Session Chair: Brian Wisner, Ohio University


8:30 AM  Invited
Damage Manifestation in Hydrogen-assisted Fatigue: Matthew Connolly1; May Martin1; Robert Amaro2; Peter Bradley1; Damian Lauria1; Jun-Sang Park3; Zack Buck1; Andrew Slifka1; 1National Institute of Standards and Technology; 2Advanced Materials Testing & Technologies; 3Argonne National Laboratory
    To make reliable predictions of a structure’s lifetime, it is necessary to know the amount of damage the material undergoes during a typical service cycle and the cumulative damage the material can withstand prior to failure. The amount of damage is most often described by a single parameter, e.g. the stress-intensity factor in fatigue crack growth or strain-amplitude in strain-life testing. However, not all damage processes are equal. For equivalent plastic strain levels, damage may occur by void nucleation and coalescence, dislocation generation and movement, or grain separation and rotation. Similarly, hydrogen can affect whether, and how, mechanical loading translates to damage.

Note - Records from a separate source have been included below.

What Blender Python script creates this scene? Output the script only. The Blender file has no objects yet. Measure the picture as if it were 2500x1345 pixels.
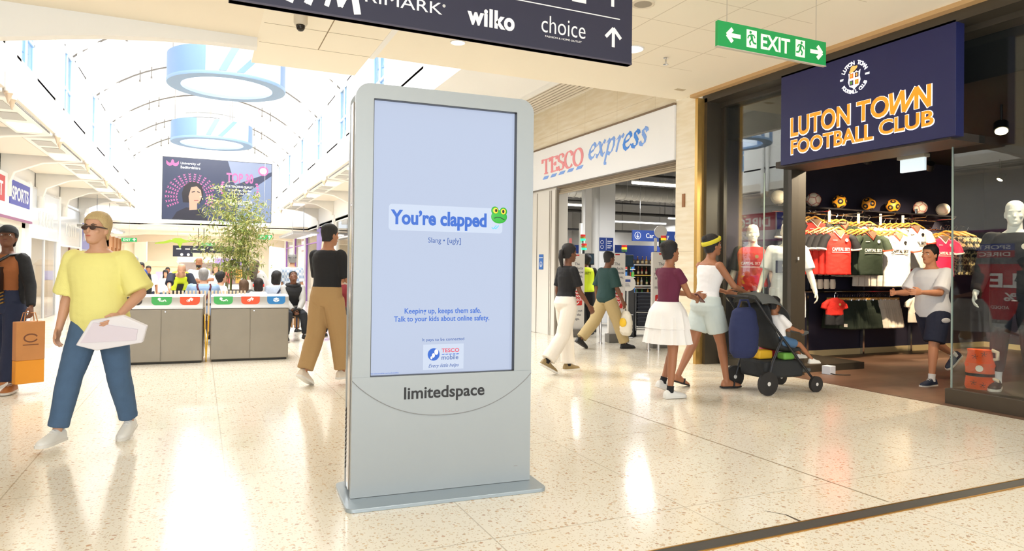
import bpy, bmesh, math, random
from math import sin, cos, pi, radians, sqrt, atan2, tan
from mathutils import Vector, Matrix, Quaternion, noise
random.seed(7)
SC = bpy.context.scene
COL = SC.collection
# ---------------------------------------------------------------- camera
CAMH = 1.35
cam_d = bpy.data.cameras.new('camera')
cam_d.sensor_width = 36.0
cam_d.lens = 1667.0 / 2500.0 * 36.0
cam_d.shift_y = -32.0 / 2500.0
cam_d.clip_start = 0.05
cam_d.clip_end = 300
cam = bpy.data.objects.new('camera', cam_d)
COL.objects.link(cam)
cam.matrix_world = (Matrix.Translation((0, 0, CAMH)) @ Matrix.Rotation(radians(-24.54), 4, 'Z')
                    @ Matrix.Rotation(radians(90.6), 4, 'X') @ Matrix.Rotation(radians(0.7), 4, 'Z'))
SC.camera = cam
# ---------------------------------------------------------------- colour management
SC.view_settings.view_transform = 'Standard'
SC.view_settings.look = 'None'
SC.view_settings.exposure = 0.0
SC.view_settings.gamma = 1.0
SC.view_settings.use_curve_mapping = False
# ---------------------------------------------------------------- world: bright overcast sky seen through the roof lights
W = bpy.data.worlds.new('sky')
SC.world = W
W.use_nodes = True
_bg = W.node_tree.nodes['Background']
_bg.inputs[0].default_value = (0.90, 0.955, 1.0, 1)
_bg.inputs[1].default_value = 2.3


def area(name, loc, rot, sx, sy, power, col=(1, 1, 1)):
    d = bpy.data.lights.new(name, 'AREA')
    d.shape = 'RECTANGLE'
    d.size, d.size_y, d.energy, d.color = sx, sy, power, col
    o = bpy.data.objects.new(name, d)
    COL.objects.link(o)
    o.location = loc
    o.rotation_euler = rot
    return o


# daylight falling through the roof light of the vault and through the clerestory
area('skylight_daylight', (0.3, 21.5, 7.35), (0, 0, 0), 1.9, 25, 2500, (1, 0.99, 0.975))
# added fill light behind the camera, brightening the near hall; its source is invented
area('rear_fill', (-2.8, -4.6, 3.0), (radians(86), 0, radians(-14)), 6.5, 3.4, 400, (0.97, 0.985, 1.0))


# ---------------------------------------------------------------- helpers
def lin(c):
    r = []
    for v in c[:3]:
        v = v / 255.0
        r.append(v / 12.92 if v <= 0.04045 else ((v + 0.055) / 1.055) ** 2.4)
    return tuple(r) + (1.0,)


MATS = {}


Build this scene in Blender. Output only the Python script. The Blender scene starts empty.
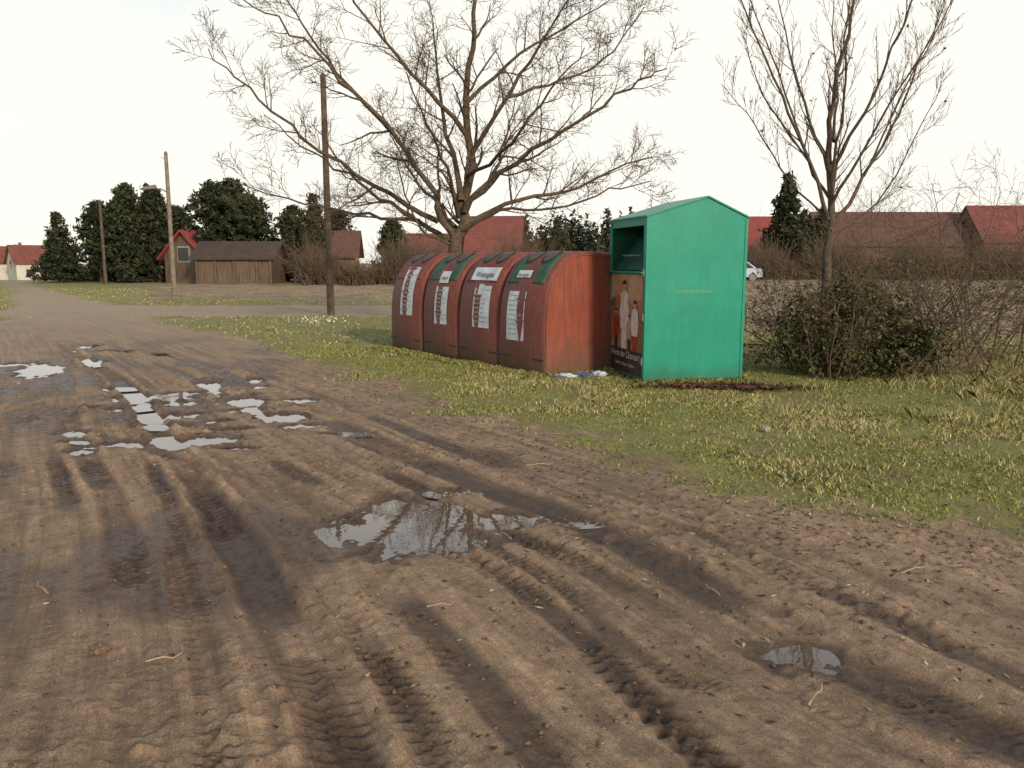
import bpy, math, random
import numpy as np
from mathutils import Vector, Matrix
rnd = random.Random(7); RS = np.random.RandomState(11)
S = bpy.context.scene

# ---------------------------------------------------------------- helpers
def new_mat(name): 
    m = bpy.data.materials.new(name); m.use_nodes = True
    nt = m.node_tree; b = nt.nodes['Principled BSDF']
    return m, nt, b
def N(nt, t, **k):
    n = nt.nodes.new(t)
    for a, v in k.items(): setattr(n, a, v)
    return n
def noise(nt, scale, detail=5, rough=.6, vec=None, dist=0):
    n = N(nt, 'ShaderNodeTexNoise'); n.inputs['Scale'].default_value = scale
    n.inputs['Detail'].default_value = detail; n.inputs['Roughness'].default_value = rough
    n.inputs['Distortion'].default_value = dist
    if vec is not None: nt.links.new(vec, n.inputs['Vector'])
    return n.outputs['Fac']
def ramp(nt, fac, stops):
    r = N(nt, 'ShaderNodeValToRGB'); e = r.color_ramp.elements
    while len(e) < len(stops): e.new(.5)
    for i, (p, c) in enumerate(stops):
        e[i].position = p; e[i].color = (*c, 1) if len(c) == 3 else c
    nt.links.new(fac, r.inputs['Fac']); return r.outputs['Color']
def mix(nt, fac, a, b, mode='MIX'):
    m = N(nt, 'ShaderNodeMix', data_type='RGBA', blend_type=mode)
    for sock, v in ((m.inputs[0], fac), (m.inputs[6], a), (m.inputs[7], b)):
        if hasattr(v, 'links') or hasattr(v, 'is_linked'): nt.links.new(v, sock)
        elif isinstance(v, (int, float)): sock.default_value = v
        else: sock.default_value = (*v, 1)
    return m.outputs[2]
def math_n(nt, op, a, b=0., clamp=False):
    m = N(nt, 'ShaderNodeMath', operation=op, use_clamp=clamp)
    for s, v in ((m.inputs[0], a), (m.inputs[1], b)):
        if hasattr(v, 'is_linked'): nt.links.new(v, s)
        else: s.default_value = v
    return m.outputs[0]
def bump(nt, b, h, strength=.3, dist=.02):
    n = N(nt, 'ShaderNodeBump'); n.inputs['Strength'].default_value = strength
    n.inputs['Distance'].default_value = dist
    nt.links.new(h, n.inputs['Height']); nt.links.new(n.outputs['Normal'], b.inputs['Normal'])
def objco(nt): return N(nt, 'ShaderNodeTexCoord').outputs['Object']

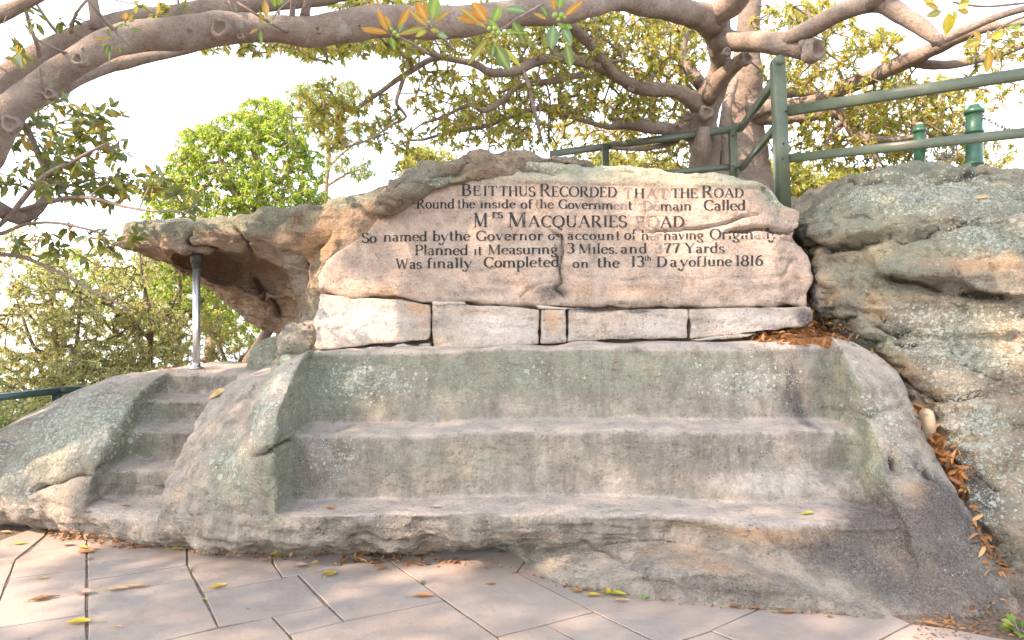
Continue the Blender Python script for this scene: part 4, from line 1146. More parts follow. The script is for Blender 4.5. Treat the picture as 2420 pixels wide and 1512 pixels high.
# rails from the second post to the left
bar('top_rail', W(1751, 302, d2 - .02), W(1300, 364, 9.3), .05, .085, M['rail'], rail)
bar('lower_rail', W(1752, 391, d2 - .04), W(1400, 425, 9.0), .04, .07, M['rail'], rail)
for bx_, by_, bd_ in ((1858, 262, d1), (1850, 374, d1), (1733, 320, d2), (1733, 392, d2), (1431, 352, 8.9)):
    q_ = W(bx_, by_, bd_ - .06)
    tube_obj('bolt', [tube(np.array([[q_[0], q_[1] + .02, q_[2], .010], [q_[0], q_[1], q_[2], .010]]), 6)], M['blacksteel'], rail, False)
tube_obj('cable', [tube(catmull([[*W(1825, 338, d1 + .05), .004], [*W(1780, 380, 6.9), .004], [*W(1742, 416, 8.2), .004]], .3), 5)], M['rope'], rail)

# ------------------------------------------------------------------ bollards and chain
def bollard(x, ytop, d, r, label):
    top = W(x, ytop, d)
    b = empty('bollard', (top[0], top[1], top[2] - 1.05), label, 'bollard', 'green bollards along the terrace')
    h = 1.05
    L = (top[0], top[1], top[2] - h)
    lathe('shaft', [(.001, 0), (r, 0), (r * .98, h * .42), (r * 1.1, h * .425), (r * 1.1, h * .445), (r * .97, h * .45), (r * .95, h * .72), (r * 1.09, h * .725), (r * 1.09, h * .742), (r * .95, h * .75),
                    (r * .94, h * .90), (r * 1.0, h * .905), (.001, h * .906)], L, M['bollard'], b)
    lathe('cap', [(.001, h * .90), (r * 1.13, h * .905), (r * 1.17, h * .925), (r * 1.10, h * .945), (r * .8, h * .955), (r * .62, h * .985), (r * .35, h * 1.0), (.001, h * 1.004)], L, M['bollard'], b)
    lathe('knob', [(r * .60, h * .9865), (r * .40, h * 1.004), (.001, h * 1.012)], L, M['bollardcap'], b)
    return top
b1 = bollard(2302, 245, 6.75, .078, 'nearer and taller-looking green bollard behind the large boulder, right of the other')
b2 = bollard(2173, 291, 7.4, .060, 'farther and smaller green bollard behind the large boulder, left of the other')
def chain(p0, p1, sag, label, link_l=.065):
    n = int(np.linalg.norm(p1 - p0) * 1.05 / (link_l * .72))
    tb = []
    t = (np.arange(n) + .5) / n
    P = p0 + (p1 - p0) * t[:, None]; P[:, 2] -= sag * 4 * t * (1 - t)
    D = np.gradient(P, axis=0); D /= np.linalg.norm(D, axis=1)[:, None]
    for i in range(n):
        d = D[i]; s = np.cross(d, [0, 0, 1]); s /= np.linalg.norm(s); u = np.cross(s, d)
        e = (s if i % 2 else u) * .75 + (u if i % 2 else s) * .35
        e /= np.linalg.norm(e)
        a = np.arange(9) / 8 * 2 * math.pi
        ring = P[i] + d * (np.cos(a) * link_l * .5)[:, None] + e * (np.sin(a) * link_l * .30)[:, None]
        tb.append(tube(np.hstack([ring, np.full((9, 1), .0075)]), 5, cap=False))
    o = tube_obj('chain', tb, M['chain'])
    return tag(o, label, 'chain', 'chains hung between the bollards')
q0 = b1 + np.array([.07, -.02, -.13])
chain(q0, W(2560, 310, 5.6), .10, 'sagging chain running right from the nearer green bollard out of view')
chain(b2 + np.array([.05, -.03, -.12]), b1 + np.array([-.07, .02, -.14]), .33, 'sagging chain slung between the two green bollards')
bollard(2575, 240, 5.55, .078, 'green bollard beyond the right edge carrying the end of the chain')

# ------------------------------------------------------------------ low dark rail at the far left
lr = empty('dark_railing', (W(138, 950, 6.0)[0], 6.0, 0), 'low black green steel railing showing past the left shoulder of the carved rock', 'railing')
a0, a1, a2 = W(-160, 957, 5.4), W(134, 923, 6.0), W(260, 915, 7.2)
bar('top_rail', a0, a1 + np.array([.0, 0, 0]), .10, .055, M['darkrail'], lr)
bar('top_rail', a1 + np.array([.012, .02, .001]), a2, .10, .055, M['darkrail'], lr)
bar('post', (a1[0], a1[1], -.3), (a1[0], a1[1], a1[2] - .029), .06, .06, M['darkrail'], lr, up=(0, 1, 0))
for zz in (.22, .42, .62):
    tube_obj('cable', [tube(np.array([[a0[0], a0[1], a0[2] - zz, .003], [a1[0], a1[1], a1[2] - zz, .003], [a2[0], a2[1], a2[2] - zz, .003]]), 5)], M['rope'], lr)
CANOPY_T = .40
# ------------------------------------------------------------------ the big fig tree
fig = empty('fig_tree', (W(1740, 400, 9.0)[0], 9.2, 2.7), 'huge spreading fig tree with smooth grey brown limbs arching over the rocks', 'tree')
LIMB = []          # sampled limb points for twigs to grow from
def limb(pts, name='limb', sides=14, rough=.16, seed=0., step=.07, mat='bark', parent=None, store=None):
    """pts: (x, y, r, d) all measured"""
    P = np.array([[*W(x, y, d), r * d / F] for x, y, r, d in pts])
    Q = catmull(P, step)
    (LIMB if store is None else store).append(Q)
    if sides <= 0: return
    return tube_obj(name, [tube(Q, sides, rough, seed)], M[mat], parent or fig)
# two trunks
limb([(1700, 470, 66, 8.8), (1672, 430, 50, 8.8), (1664, 400, 38, 8.8), (1669, 345, 40, 8.8), (1658, 290, 35, 8.7), (1672, 240, 33, 8.6), (1692, 195, 28, 8.5), (1704, 150, 25, 8.3), (1700, 110, 27, 8.1), (1690, 60, 30, 7.9)], 'trunk', 26, .20, 1., .05)
limb([(1762, 480, 80, 9.6), (1758, 410, 56, 9.6), (1755, 340, 50, 9.6), (1758, 270, 46, 9.6), (1762, 200, 36, 9.5), (1765, 130, 30, 9.4), (1770, 60, 27, 9.3), (1778, -40, 25, 9.2)], 'trunk', 26, .20, 3., .05)
limb([(1620, 470, 30, 8.9), (1650, 400, 24, 8.7), (1660, 340, 20, 8.5), (1662, 300, 14, 8.45)], 'trunk', 14, .2, 7.)
limb([(1724, 470, 26, 9.0), (1716, 400, 20, 8.9), (1712, 330, 17, 8.9), (1716, 260, 14, 8.9), (1735, 190, 11, 9.1)], 'trunk', 12, .2, 9.)
# stub with a healed cut
st_ = limb([(1668, 232, 26, 8.5), (1700, 190, 20, 8.3), (1728, 160, 16, 8.1), (1752, 142, 15, 7.95), (1764, 138, 13, 7.9)], 'limb', 16, .2, 5.)
# the long near limb: junction above the trunk -> left across the top of the picture
limb([(1690, 60, 34, 7.9), (1660, 40, 33, 7.6), (1600, 24, 30, 7.2), (1535, 8, 29, 6.8), (1460, -4, 28, 6.5), (1400, 12, 26, 6.2), (1330, 30, 29, 6.0), (1240, 30, 31, 5.8), (1150, 42, 32, 5.6), (1060, 52, 35, 5.4), (985, 52, 36, 5.3), (900, 50, 37, 5.15),
      (827, 60, 38, 5.0), (738, 76, 34, 4.9), (650, 70, 32, 4.8), (562, 67, 35, 4.7), (515, 66, 39, 4.65), (470, 74, 37, 4.6), (410, 82, 35, 4.5), (352, 84, 35, 4.45), (299, 90, 34, 4.4), (246, 106, 33, 4.3), (193, 137, 31, 4.25), (141, 169, 30, 4.2),
      (88, 207, 31, 4.15), (42, 243, 33, 4.1), (10, 275, 40, 4.1), (-20, 320, 45, 4.1), (-50, 380, 44, 4.2), (-130, 480, 52, 4.5), (-240, 620, 60, 4.7), (-330, 800, 74, 4.8), (-380, 1000, 90, 4.9), (-400, 1320, 120, 4.9)], 'limb', 28, .12, 11., .035)
# second limb behind it
limb([(880, -30, 16, 6.2), (760, -8, 18, 6.0), (640, 6, 20, 5.9), (560, 14, 21, 5.8), (492, 20, 22, 5.7), (400, 36, 23, 5.6), (316, 44, 23, 5.5), (246, 66, 25, 5.4), (158, 100, 26, 5.3), (70, 147, 27, 5.2), (0, 200, 29, 5.1), (-90, 270, 34, 4.9), (-190, 390, 40, 4.9), (-290, 600, 52, 4.9), (-350, 800, 60, 4.9)], 'limb', 20, .15, 13., .05)
limb([(560, 96, 7, 6.5), (492, 106, 8, 6.5), (422, 122, 11, 6.5), (316, 142, 14, 6.4), (246, 160, 15, 6.3), (150, 205, 17, 6.0), (40, 270, 18, 5.6), (-60, 350, 22, 5.2), (-180, 450, 26, 5.0), (-260, 600, 30, 4.9)], 'limb', 14, .15, 15., .06)
limb([(120, -30, 16, 4.6), (60, 5, 15, 4.6), (0, 35, 17, 4.6), (-80, 70, 18, 4.6), (-250, 200, 24, 4.7), (-380, 450, 34, 4.8), (-400, 800, 50, 4.9)], 'limb', 12, .15, 17., .06)
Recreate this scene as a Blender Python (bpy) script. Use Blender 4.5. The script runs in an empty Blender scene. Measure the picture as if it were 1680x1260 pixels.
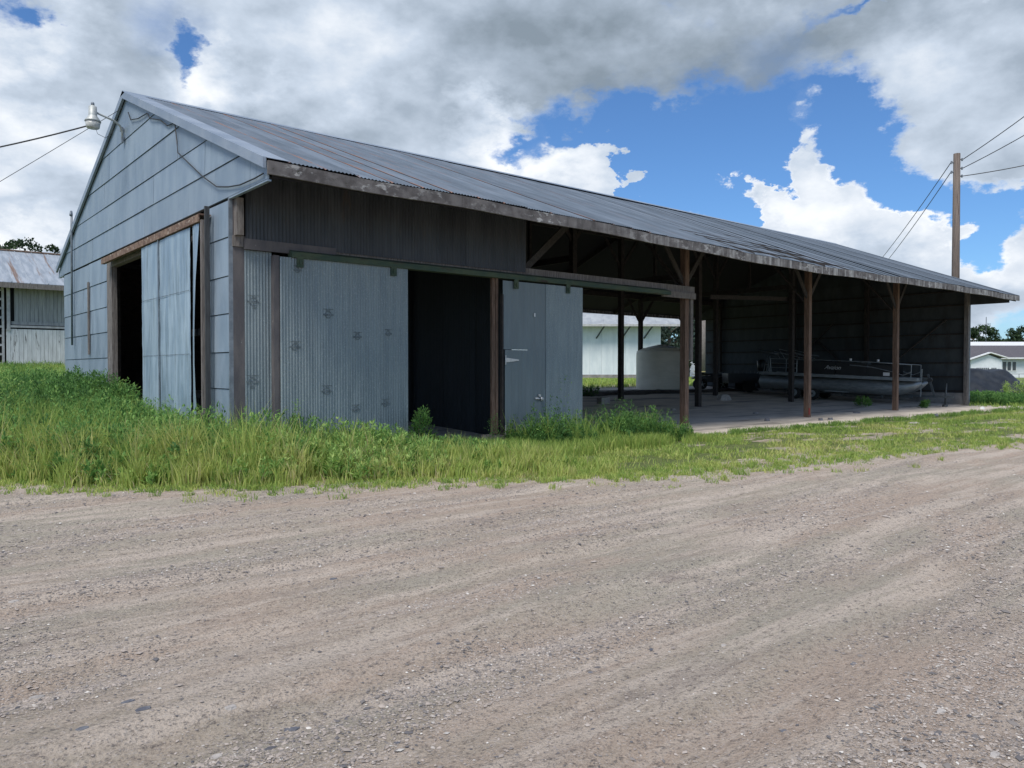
import bpy, math, random
import numpy as np
from mathutils import Vector, Matrix
rnd = random.Random(7); rng = np.random.default_rng(7)
S = bpy.context.scene; C = S.collection
R = math.radians
# ------------------------------------------------------------------ camera
HEAD = R(49.85)
cam = bpy.data.cameras.new('camera'); co = bpy.data.objects.new('camera', cam); C.objects.link(co)
co.location = (0, 0, 1.6); co.rotation_euler = (R(90 - 1.09), 0, HEAD - R(90))
cam.sensor_width = 36; cam.lens = 27.04; cam.clip_end = 3000; cam.clip_start = .05
S.camera = co
FW = Vector((math.cos(HEAD), math.sin(HEAD), 0)); RT = Vector((math.sin(HEAD), -math.cos(HEAD), 0))
def at(u, d, z=0):                       # plan position at bearing u (photo column), d metres ahead
    p = FW * d + RT * ((u - 840) / 1262 * d); return Vector((p.x, p.y, z))
def dirv(u, v):
    return (FW + RT * ((u - 840) / 1262) + Vector((0, 0, 1)) * ((606 - v) / 1262)).normalized()
# ------------------------------------------------------------------ sun, view
SUN = Vector((-.48, -.24, .86)).normalized()
sl = bpy.data.lights.new('sun', 'SUN'); sl.energy = 3.3; sl.angle = R(24); sl.color = (1, .94, .86)
so = bpy.data.objects.new('sun', sl); C.objects.link(so); so.location = (0, 0, 40)
so.rotation_euler = SUN.to_track_quat('Z', 'Y').to_euler()
S.view_settings.view_transform = 'Standard'; S.view_settings.look = 'None'
S.view_settings.exposure = .18; S.view_settings.gamma = 1; S.view_settings.use_curve_mapping = False
# ------------------------------------------------------------------ node helpers
class N:
    def __init__(s, tree): s.t = tree; s.n = tree.nodes; s.l = tree.links
    def new(s, typ, **kw):
        n = s.n.new(typ)
        for k, v in kw.items(): setattr(n, k, v)
        return n
    def put(s, n, i, v):
        if v is None: return
        if isinstance(v, bpy.types.NodeSocket): s.l.new(v, n.inputs[i])
        else: n.inputs[i].default_value = v
    def m(s, op, a, b=None, c=None, clamp=False):
        n = s.new('ShaderNodeMath', operation=op, use_clamp=clamp)
        s.put(n, 0, a); s.put(n, 1, b); s.put(n, 2, c); return n.outputs[0]
    def vm(s, op, a, b=None):
        n = s.new('ShaderNodeVectorMath', operation=op); s.put(n, 0, a); s.put(n, 1, b)
        return n.outputs['Value' if op in ('DOT_PRODUCT', 'LENGTH', 'DISTANCE') else 'Vector']
    def noise(s, vec, scale, detail=4, rough=.55, dist=0, out=0):
        n = s.new('ShaderNodeTexNoise'); s.put(n, 'Vector', vec); n.inputs['Scale'].default_value = scale
        n.inputs['Detail'].default_value = detail; n.inputs['Roughness'].default_value = rough
        n.inputs['Distortion'].default_value = dist; return n.outputs[out]
    def ramp(s, f, lo, hi, a=0., b=1., mode='SMOOTHSTEP'):
        n = s.new('ShaderNodeMapRange', interpolation_type=mode)
        s.put(n, 0, f); s.put(n, 1, lo); s.put(n, 2, hi); s.put(n, 3, a); s.put(n, 4, b); return n.outputs[0]
    def mix(s, f, a, b, mode='MIX'):
        n = s.new('ShaderNodeMix', data_type='RGBA', blend_type=mode); s.put(n, 0, f)
        s.put(n, 6, a if isinstance(a, bpy.types.NodeSocket) else (*a[:3], 1))
        s.put(n, 7, b if isinstance(b, bpy.types.NodeSocket) else (*b[:3], 1)); return n.outputs[2]
    def mapv(s, v, scale=(1, 1, 1), loc=(0, 0, 0)):
        n = s.new('ShaderNodeMapping'); s.put(n, 0, v); n.inputs[1].default_value = loc; n.inputs[3].default_value = scale
        return n.outputs[0]
    def sep(s, v): n = s.new('ShaderNodeSeparateXYZ'); s.put(n, 0, v); return n.outputs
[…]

Here we present simultaneous High Energy X-ray Diffraction (HEXRD) and Small-Angle X-ray Scattering (SAXS) measurements during fatiguing of steel in air and in hydrogen which demonstrate the differences in damage manifestation during hydrogen-assisted and unassisted fatigue.

8:50 AM  
Spatial and Temporal Slip Heterogeneity in Ti–7Al as a Function of Oxygen Content and Crystallographic Ordering: Felicity Worsnop1; Rachel Lim2; Darren Pagan2; Joel Bernier3; Yilun Xu1; Thomas McAuliffe1; David Rugg4; Fionn Dunne1; David Dye1; 1Imperial College London; 2Pennsylvania State University; 3Lawrence Livermore National Laboratory; 4Rolls-Royce plc
    Time-dependent, spatially heterogeneous slip is central to the performance of titanium alloys in aero engine applications, exemplified by the cold dwell fatigue phenomenon. Slip localisation in the hcp α phase is influenced by interstitial oxygen content and by crystallographic ordering of aluminium to form Ti3Al α2. The effects of these solutes on slip avalanching (i.e. time intermittency) are not well established. Model alloys Ti–7Al–0.05O and Ti–7Al–0.25O (wt.%) were produced in disordered and ordered states to isolate these factors. In situ high-energy X-ray diffraction microscopy was performed during creep loading, revealing the time-dependent behaviour on the slip systems of hundreds of grains in each polycrystalline specimen. Dislocation configurations after deformation were characterised in TEM. Our experiments demonstrate that, despite their similar effects in promoting spatial localisation of slip, oxygen and α2 have notably dissimilar effects on the time intermittency of slip in α titanium.

9:10 AM  
Model the Initiation of Hot Cracking during Laser Welding of Al6061: Guannan Tang1; Anthony Rollett1; 1Carnegie Mellon University
    Hot cracking as one of the major defects in additive manufacturing is notoriously present during the printing of commercial Al6061. This study seeks to quantitatively understand the initiation of hot cracking in this process. In this work, we used a coupled approach between a Lattice Boltzmann method and a Cellular Automaton model to simulate the thermal history of the melting process and microstructure of the fusion zone. The evolution of the thermal stress and strain field were calculated based on those simulations, using a fast-Fourier-Transforms based method. Those results together allow us to compute the solidification shrinkage, thermal deformation and liquid back-feed at the scale of grain boundary. By finding positions where solidification shrinkage and thermal deformation exceeds the compensation by liquid back-feed, a hot cracking propensity map of all the grain boundaries can be extracted. Those will give a quantitative identification to the initiation of hot cracking.

9:30 AM  
Atomic Mechanism of Near Threshold Fatigue Crack Growth in Vacuum: Mingjie Zhao1; Wenjia Gu1; Derek Warner1; 1Cornell University
    Structural failures resulting from prolonged low-amplitude loading are particularly problematic. Over the past century a succession of mechanisms have been hypothesized, as experimental validation has remained out of reach. Thanks to the progression of computational resources and a new implementation of a concurrent multiscale method, we have been able to assess the validity of long-hypothesized material separation mechanisms thought to control near-threshold fatigue crack growth in vacuum, and reconcile reports of crack growth in atomistic simulations at loading amplitudes below experimental crack growth thresholds. We find that sustained fatigue crack growth in vacuum requires emitted dislocations to change slip planes prior to their reabsorption into the crack on the opposite side of the loading cycle. This provides a mechanistic foundation to relate fatigue crack growth tendency to fundamental material properties, e.g. stacking fault energies and elastic moduli, opening the door for improved prognosis and design of novel fatigue resistance alloys.